Files reveal Birdsall engineering firm’s illegal campaign donations
Sunday June 23, 2013, 3:19 PM
BY CHRISTOPHER BAXTER
AP /STAR LEDGER
Associated Press

From 2008 to early 2012, Birdsall made more than 1,000 secret contributions worth $1.05 million to candidates and political groups of all stripes and in all corners of the state, according to a Star-Ledger analysis of the records.

During the same period, business disclosure reports show, Birdsall cashed in on more than $84 million in public contracts.

“This is exactly how pay-to-play works,” said Craig Holman, who helped draft New Jersey’s pay-to-play law and who now lobbies in Washington for Public Citizen, an advocacy group. “The one side that isn’t so far being penalized are the public officials who received these contributions. If they knowingly and willfully accepted them, they must be prosecuted.”

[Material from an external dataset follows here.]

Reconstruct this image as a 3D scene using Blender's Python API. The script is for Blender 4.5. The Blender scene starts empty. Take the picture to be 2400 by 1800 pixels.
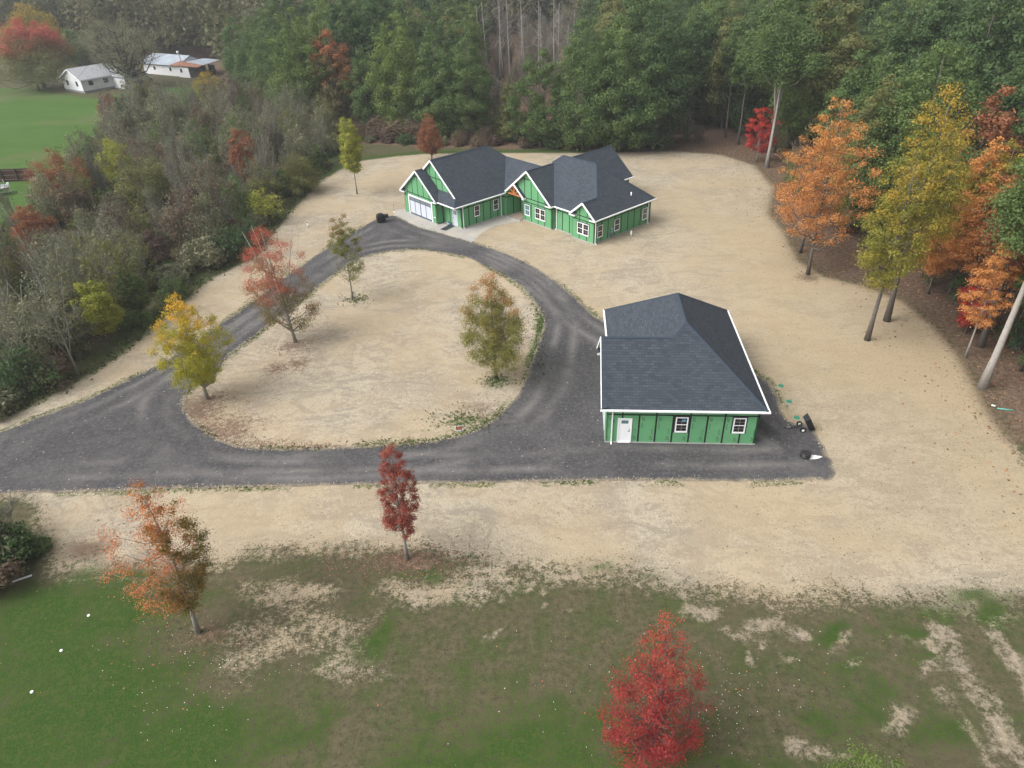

But Holman and other experts said criminal cases will be difficult to prove without hard evidence of a quid pro quo. No politician who received Birdsall’s secret money has been accused of any crime related to the donations. More than a dozen recipients interviewed by The Star-Ledger said they followed the law, gave Birdsall no special treatment in awarding contracts and knew nothing about the firm’s reimbursements to its employees.

“Do I know Birdsall donated money to our campaign? Yeah, they were the engineer in town,” said Brick Mayor Stephen Acropolis, a Republican, who records show received $6,000 in secret contributions. “But how do we, at the local level, know employees were told to give those checks, or were told they were going to get that money back and be reimbursed?”

Other recipients of the secret contributions listed in the records included Essex County Executive Joseph DiVincenzo, a Democratic boss in northern New Jersey, groups tied to South Jersey Democratic power broker George Norcross and Ocean County GOP Chairman George Gilmore, Senate President Stephen Sweeney, Newark Mayor Cory Booker, and all of the current Ocean and Monmouth county freeholders.

Records show $900 in personal-check contributions went to the inaugural committee for Republican Gov. Chris Christie and $1,500 to the campaign of his Democratic predecessor, former Gov. Jon Corzine, but both governors publicly disclosed them to the state Election Law Enforcement Commission.